The district also allowed Nelson's wife to try to influence the girl's testimony after charges were filed, according to the lawsuit.

The girl who filed the lawsuit was a student at Prairie Branch Elementary School and was in Nelson's class during the 2011 school year. She was 7 years old at the time, and her family says subjected to repeated physical and sexual attacks from Nelson.

"Defendant Nelson began an ongoing, repeated and continuous practice of fondling, holding, kissing and otherwise inappropriately touching and assaulting plaintiff Jane Doe, including such specific acts as touching her private area, touching her legs and inner thighs, and requiring plaintiff Jane Doe to stand between his legs while he sat at his desk in the classroom, and in other locations on school property," according to the lawsuit.

Andrew Smith, an Independence attorney representing the girl and her family, said people in authority failed to act.

"The widespread multi-year nature of the abuse involving so many children is difficult to comprehend,"Smith said.

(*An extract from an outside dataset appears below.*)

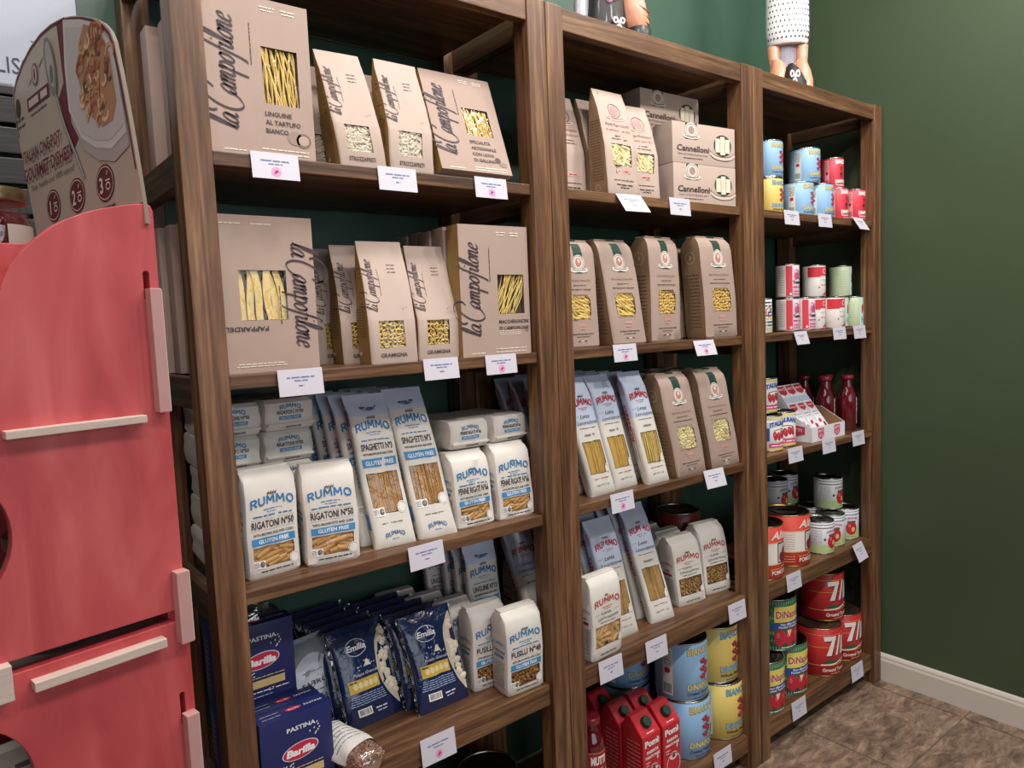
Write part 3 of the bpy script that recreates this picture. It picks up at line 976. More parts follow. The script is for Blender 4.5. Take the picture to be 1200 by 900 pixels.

When suspicions about Nelson were first raised, that district officials on behalf of Moss launched an investigation, according to the lawsuit. At least one telephone call was made to someone who didn't work for the district seeking information about Nelson's inappropriate contact.

Additional concerns were raised in 2007 or 2008, according to the lawsuit. The district failed to sufficiently investigate Nelson and did not punish him. Instead, he remained a teacher with no limitations, according to the lawsuit.

"In or around 2007 or 2008, after being informed of defendant Nelson's inappropriate similar conduct with another minor student, defendants acted in their own interests, and against the interests of the students in their care, by simply moving the effected (sic) student from defendant Nelson's class, but in no other way ensuring the safety of other students, and specifically failing to report the alleged wrongful conduct against students to the appropriate authorities in an adequate, appropriate and timely manner, contrary to the laws of the state of Missouri," the lawsuit claims.

The behavior in those prior years was remarkably similar to his more recent behavior, the lawsuit alleges.

After Nelson had been arrested, district officials allowed Nelson's wife to come onto school grounds and to have "direct and inappropriate contact and conversations" with the girl "in an attempt to influence and deter the reporting of the allegations."

The girl has had numerous issues including bed wetting, inappropriate and harmful thoughts, loss of sleep, rage, sadness, depression, anxiety and trust issues, according to the lawsuit. The girl is now having behavioral and educational issues as a result.

The girl even went so far as to tie "a rope around her neck and tightened it," according to the lawsuit.

The family and the girl are seeking "fair and reasonable compensation" for her injuries.